Can the Human Heart Refrain?

One of the things that I most enjoy about participating in the Stations of the Cross on the Fridays of Lent is the singing of the verses of the Stabat Mater after each station. The Stabat Mater is one of the most beautiful Christian Latin poems and has been set beautifully to music by many composers.

Here is a nice poetic translation of the poem into English:

At the Cross her station keeping,
stood the mournful Mother weeping,
close to Jesus to the last.

Through her heart, His sorrow sharing,
all His bitter anguish bearing,
now at length the sword has passed.

Oh how sad and sore distressed
was that Mother highly blessed,
of the Sole-Begotten One!

Christ above in torment hangs;
she beneath beholds the pangs
of her dying glorious Son.

Is there one who would not weep,
‘whelmed in miseries so deep
Christ’s dear Mother to behold?

Can the human heart refrain
from partaking in her pain,
in that Mother’s pain untold?

For the sins of His own nation
saw Him hang in desolation,
all with bloody scourges rent.

Bruised, derided, cursed, defiled,
she beheld her tender child,
till His Spirit forth He sent.

O, sweet Mother! fount of love!
Touch my spirit from above,
make my heart with yours accord.

Make me feel as you have felt;
make my soul to glow and melt
with the love of Christ, my Lord.

Holy Mother, pierce me through;
in my heart each wound renew
of my Savior crucified.

Let met share with you His pain,
who for all my sins was slain,
who for me in torments died.

Let me mingle tears with thee,
mourning Him who mourned for me,
all the days that I may live.

By the Cross with you to stay,
there with you to weep and pray,
this I ask of you to give.

Virgin, of all virgins blest!
O refuse not my request:
let me share your grief divine.

Let me, to my latest breath,
in my body bear the death
of that dying Son of thine.

Wounded with His every wound,
steep my soul till it has swooned
in His very blood away.

Be to me, O Virgin, nigh,
lest in flames I burn and die,
in that awful judgment day.

Christ, when you shall call me hence,
be your Mother my defense,
be your Cross my victory.

While my body here decays,
may my soul your goodness praise,
safe in Paradise with thee. Amen.

And here is one of the most famous musical settings. This piece, as it was composed, is actually around 40-45 minutes long, but this 4-minute clip below is a very abbreviated performance, containing just the most famous theme.

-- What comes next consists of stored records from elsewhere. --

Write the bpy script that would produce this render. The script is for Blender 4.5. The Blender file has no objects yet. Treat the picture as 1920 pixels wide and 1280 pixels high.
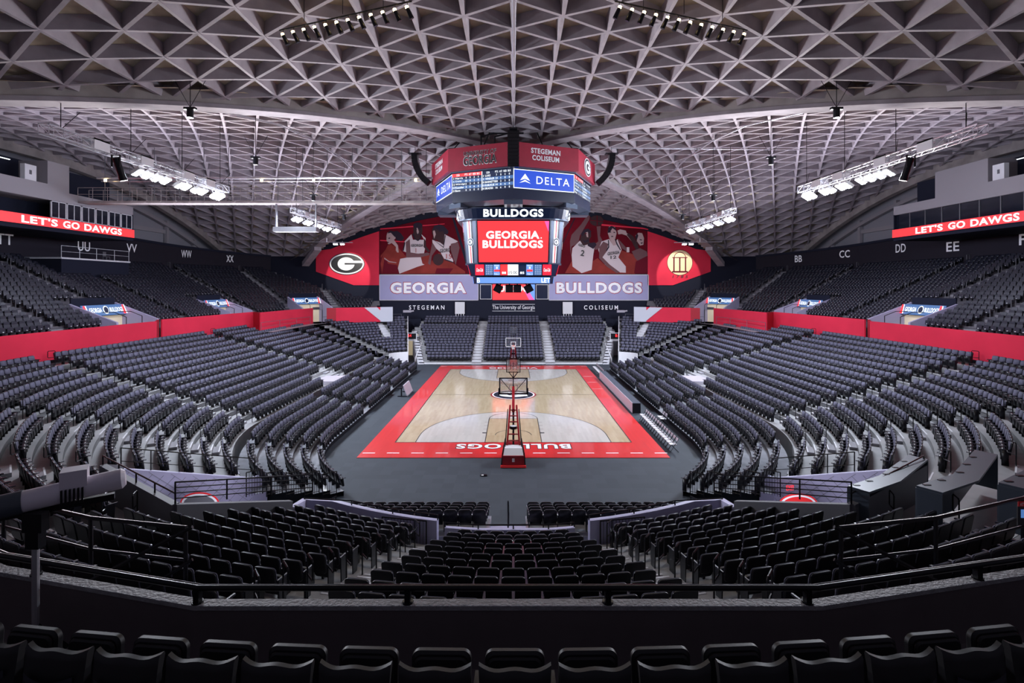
import bpy, math, random
import numpy as np
from mathutils import Vector, Matrix
random.seed(7)
C = bpy.context.scene.collection
sc = bpy.context.scene
PI = math.pi
# ------------------------------------------------------------------ camera
F, CX, HY, CZ, CY = 941.0, 962.5, 537.0, 10.08, -46.7
cd = bpy.data.cameras.new('camera'); cam = bpy.data.objects.new('camera', cd); C.objects.link(cam)
cam.location = (0, CY, CZ); cam.rotation_euler = (PI/2, 0, 0)
cd.sensor_width = 36; cd.lens = F/1920*36
cd.shift_x = -(CX-960)/1920; cd.shift_y = -(640-HY)/1920
cd.clip_start = .05; cd.clip_end = 400
sc.camera = cam
# ------------------------------------------------------------------ world, exposure
w = bpy.data.worlds.new('world'); sc.world = w; w.use_nodes = True
w.node_tree.nodes['Background'].inputs[0].default_value = (.62, .6, .8, 1)
w.node_tree.nodes['Background'].inputs[1].default_value = .12
sc.view_settings.view_transform = 'Standard'; sc.view_settings.look = 'None'
sc.view_settings.gamma = 1; sc.view_settings.exposure = 0.0
def area(name, loc, target, sx, sy, power, col=(.80, .87, 1), spread=PI):
    l = bpy.data.lights.new(name, 'AREA'); l.shape = 'RECTANGLE'; l.size = sx; l.size_y = sy
    l.energy = power; l.color = col; l.spread = spread
    o = bpy.data.objects.new(name, l); C.objects.link(o); o.location = loc
    o.rotation_euler = (Vector(target)-Vector(loc)).to_track_quat('-Z', 'Y').to_euler()
    return o
def spot(name, loc, target, power, size, col=(1, 1, 1), blend=.2, r=.15):
    l = bpy.data.lights.new(name, 'SPOT'); l.energy = power; l.spot_size = size; l.spot_blend = blend
    l.color = col; l.shadow_soft_size = r
    o = bpy.data.objects.new(name, l); C.objects.link(o); o.location = loc
    o.rotation_euler = (Vector(target)-Vector(loc)).to_track_quat('-Z', 'Y').to_euler()
    return o
# court floodlights hang under the two trusses on each side (y range of their lamps)
KEY, UPL = 5200, 3700
for s in (-1, 1):
    area('truss_flood_light', (s*21.6, -13.0, 16.6), (s*2, -8, 0), 9, .8, KEY)
    area('truss_flood_light', (s*19.6, 4.6, 16.0), (s*2, 8, 0), 10, .8, KEY)
    area('truss_flood_light', (s*22.2, -13.0, 16.6), (s*36, -8, 6), 9, .8, 1300, (.74, .80, 1))
    area('truss_flood_light', (s*20.2, 4.6, 16.0), (s*36, 8, 6), 10, .8, 1300, (.74, .80, 1))
    # added fill lights over the side stands imitate bounced light on the roof
    area('roof_fill_light', (s*31.5, 4.0, 9.6), (s*22, -8, 24), 16, .8, UPL*.55, (.86, .85, 1), 1.9)
    area('roof_fill_light', (s*27, 20, 9.5), (s*24, 8, 22), 8, .8, UPL*.42, (.86, .85, 1), 1.9)
    area('roof_fill_light', (s*29.5, 0.0, 9.6), (s*10, -22, 26), 10, .8, UPL*.42, (1, .95, .9), 1.3)
    area('mural_wash_light', (s*13, 24, 12.2), (s*12, 33.3, 16), 12, .5, 260, (1, .9, .9))
    area('portal_fill_light', (s*9.3, -29.8, 2.6), (s*13, -26, 1.4), 2.2, .2, 40, (.85, .85, 1), 1.8)  # added light without a fixture, brightens the tiled portal wall
    spot('logo_spot_light', (s*25.6, 26.6, 15.9), (s*26.2, 33.3, 12.4), 2600, .86, (1, .95, .85), .12)
area('stage_bar_light', (0, -25, 20.4), (0, -30, 0), 14, .5, 500, (1, .88, .72))
# ------------------------------------------------------------------ materials
def mat(name, col, rough=.6, metal=0, emit=0, ecol=None, noise=0, nscale=3, bump=0, bscale=20, coat=0, spec=None):
    m = bpy.data.materials.new(name); m.use_nodes = True; nt = m.node_tree; b = nt.nodes['Principled BSDF']
    b.inputs['Base Color'].default_value = (*col, 1); b.inputs['Roughness'].default_value = rough
    b.inputs['Metallic'].default_value = metal
    if coat: b.inputs['Coat Weight'].default_value = coat; b.inputs['Coat Roughness'].default_value = .08
    if spec is not None: b.inputs['Specular IOR Level'].default_value = spec
    if emit:
        b.inputs['Emission Color'].default_value = (*(ecol or col), 1); b.inputs['Emission Strength'].default_value = emit
    if noise:
        tc = nt.nodes.new('ShaderNodeTexCoord'); n = nt.nodes.new('ShaderNodeTexNoise'); n.inputs['Scale'].default_value = nscale
        n.inputs['Detail'].default_value = 6
        r = nt.nodes.new('ShaderNodeValToRGB')
        r.color_ramp.elements[0].color = (*[c*(1-noise) for c in col], 1); r.color_ramp.elements[1].color = (*[min(1, c*(1+noise)) for c in col], 1)
        r.color_ramp.elements[0].position = .3; r.color_ramp.elements[1].position = .7
        nt.links.new(tc.outputs['Object'], n.inputs['Vector']); nt.links.new(n.outputs['Fac'], r.inputs['Fac'])
        nt.links.new(r.outputs['Color'], b.inputs['Base Color'])
    if bump:
        tc = nt.nodes.new('ShaderNodeTexCoord'); n = nt.nodes.new('ShaderNodeTexNoise'); n.inputs['Scale'].default_value = bscale
        bp = nt.nodes.new('ShaderNodeBump'); bp.inputs['Strength'].default_value = bump; bp.inputs['Distance'].default_value = .02
        nt.links.new(tc.outputs['Object'], n.inputs['Vector']); nt.links.new(n.outputs['Fac'], bp.inputs['Height'])
        nt.links.new(bp.outputs['Normal'], b.inputs['Normal'])
    return m
M = {}
def mk(k, *a, **kw): M[k] = mat(k, *a, **kw); return M[k]
mk('rib_concrete', (.34, .30, .33), .8, noise=.16, nscale=1.2, bump=.15)
mk('roof_panel', (.42, .36, .265), .9, noise=.12, nscale=2.5, bump=.1)
mk('beam_concrete', (.34, .30, .29), .8, noise=.22, nscale=.9, bump=.2)
mk('tier_concrete', (.30, .30, .31), .42, noise=.12, nscale=1.3)
mk('upper_tier', (.10, .095, .11), .6)
mk('walk_concrete', (.24, .235, .26), .4, noise=.1, nscale=1)
mk('platform_deck', (.27, .28, .31), .18, noise=.15, nscale=2)
mk('parapet_brown', (.13, .105, .115), .5, noise=.06)
mk('parapet_cap', (.30, .29, .31), .6, noise=.2, nscale=9, bump=.5, bscale=30)
mk('grey_wall', (.13, .13, .145), .6)
mk('lavender_wall', (.50, .48, .68), .5)
mk('pale_wall', (.6, .62, .7), .5)
mk('navy_wall', (.017, .019, .034), .8, spec=.12)
mk('dark_wall', (.024, .021, .03), .8, spec=.12)
mk('suite_grey', (.30, .28, .30), .6)
mk('panel_grey', (.26, .26, .29), .6)
mk('lit_cream_wall', (.75, .66, .48), .6, emit=.25, ecol=(1, .85, .6))  # faint warm glow put into the wall so the opening looks lit
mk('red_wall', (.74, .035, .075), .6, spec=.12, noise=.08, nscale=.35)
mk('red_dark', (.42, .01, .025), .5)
mk('carpet', (.04, .05, .066), .75)
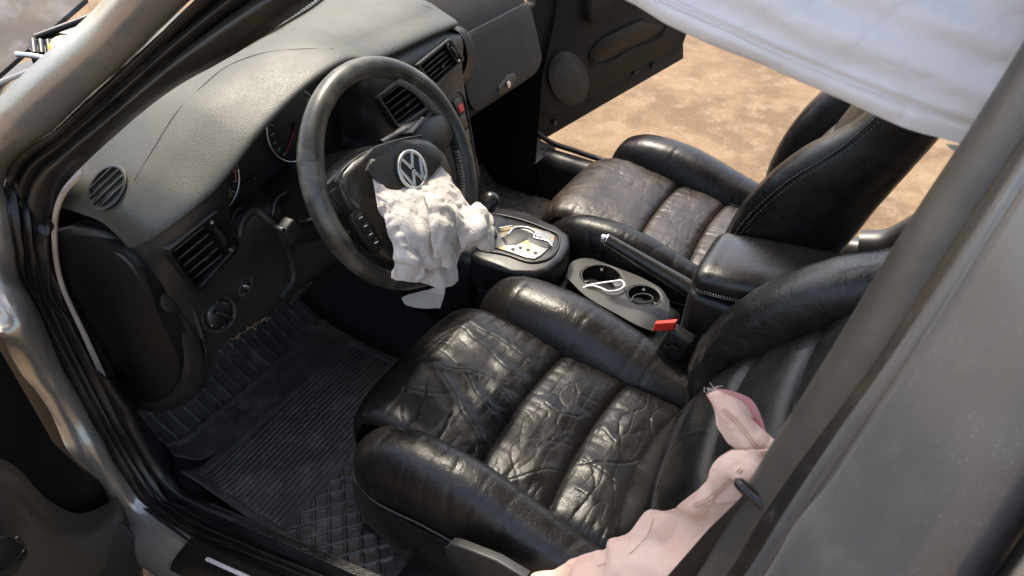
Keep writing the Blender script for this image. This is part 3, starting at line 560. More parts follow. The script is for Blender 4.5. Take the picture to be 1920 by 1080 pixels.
for k in (-1, 0, 1): rbox('dimmer_wheel', c + NS * .003 + k * .007 * V3([.75, 0, .66]), (.005, .014, .006), PGLOSS if k else SATIN, dm, bev=.0015, R=basis(V3([.75, 0, .66]), np.cross(NS, V3([.75, 0, .66])), NS))
# frayed lower edge of the knee panel
fr_ = []
for k in range(26):
    t = k / 25; x = 440 + 62 * t; y = 634 - 40 * t; p = at(x, y, Y=.40) ; q = p + _rng.normal(size=3) * .006
    fr_.append(tube_grid(np.array([p, (p + q) / 2 + _rng.normal(size=3) * .002, q]), .0009, 5))
multi('frayed_edge', fr_, mat('frayed_foam', (.30, .19, .10), .9), kp)
# end cap on the driver's side
ecp = [(106, 446), (150, 447), (200, 453), (250, 486), (282, 540), (296, 588), (318, 632), (336, 685), (322, 730), (285, 752), (232, 744)]
ec = slab('dash_end_cap', curve([at(x, y, X=-.694) for x, y in ecp], 120, closed=True), (-1, 0, 0), .03, PMAT, car, bev=.008, seg=4)
eo = [at(x, y, X=X) for x, y, X in ((106, 436, -.672), (150, 420, -.672), (205, 436, -.670), (272, 478, -.66), (322, 540, -.65), (338, 570, -.648), (346, 592, -.646), (360, 612, -.644), (376, 640, -.64), (387, 690, -.64), (372, 738, -.645), (330, 764, -.65), (262, 768, -.655))]
ei = [at(x, y, X=-.690) for x, y in ((106, 446), (150, 446), (200, 453), (250, 486), (280, 536), (289, 562), (296, 588), (306, 608), (318, 632), (336, 685), (322, 730), (285, 752), (232, 744))]
slab('dash_side_backing', [p + V3([.012, .004, 0]) for p in eo], (-1, 0, 0), .01, DASHLOW, ec)
strip('dash_end_rim', ei, eo, [(0, -.012), (.05, .002), (.15, .006), (.5, .010), (.85, .006), (1, -.004)], DASHLOW, ec, n=140, nv=30, thick=.004)
grid('dash_lower_side', loft([[at(322, 600, X=-.65), at(345, 606, X=-.645), at(376, 632, X=-.64), at(387, 690, X=-.64), at(372, 738, X=-.645)], [onface(352, 560), onface(385, 610), onface(405, 640), onface(420, 660) , onface(420, 700)]], 40, 12), DASHLOW, face, thick=.003)
# ------------------------------------------------------------------ passenger side pad and glovebox
PS = [(.185, .0), (.24, .0), (.34, .0), (.46, .0), (.56, .003), (.63, .012), (.68, .032), (.705, .07), (.712, .12)]
PP = [(.86, .755), (.66, .775), (.54, .762), (.462, .705), (.425, .635), (.398, .565), (.378, .505), (.385, .478), (.44, .46), (.60, .455)]
prow = [[V3([x, y + d, z - .6 * d]) for x, d in PS] for y, z in PP]
pp = grid('passenger_pad', loft(prow, 120, 110), PBRN, car, disp=lambda G, U, V: .0012 * fbm(G * 8, 2))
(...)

The guy singing alto there is called a “countertenor“, and Americans tend to be pretty insecure about countertenors, having a reaction that is similar to the one they have for rose vestments. But there is a long and venerable musical tradition concerning countertenors; it’s serious stuff. Moreover, in this particular piece, having a countertenor singing the alto part provides a fitting visual element: we see a female and a male singing, as it were, at the foot of the Cross, just as it was Mary and John who stood at the foot of the Cross as Christ was dying.

I hope that you will be able to make it to the Stations of the Cross today and join in singing this beautiful hymn! Singing countertenor is optional, and in any case, probably not advisable.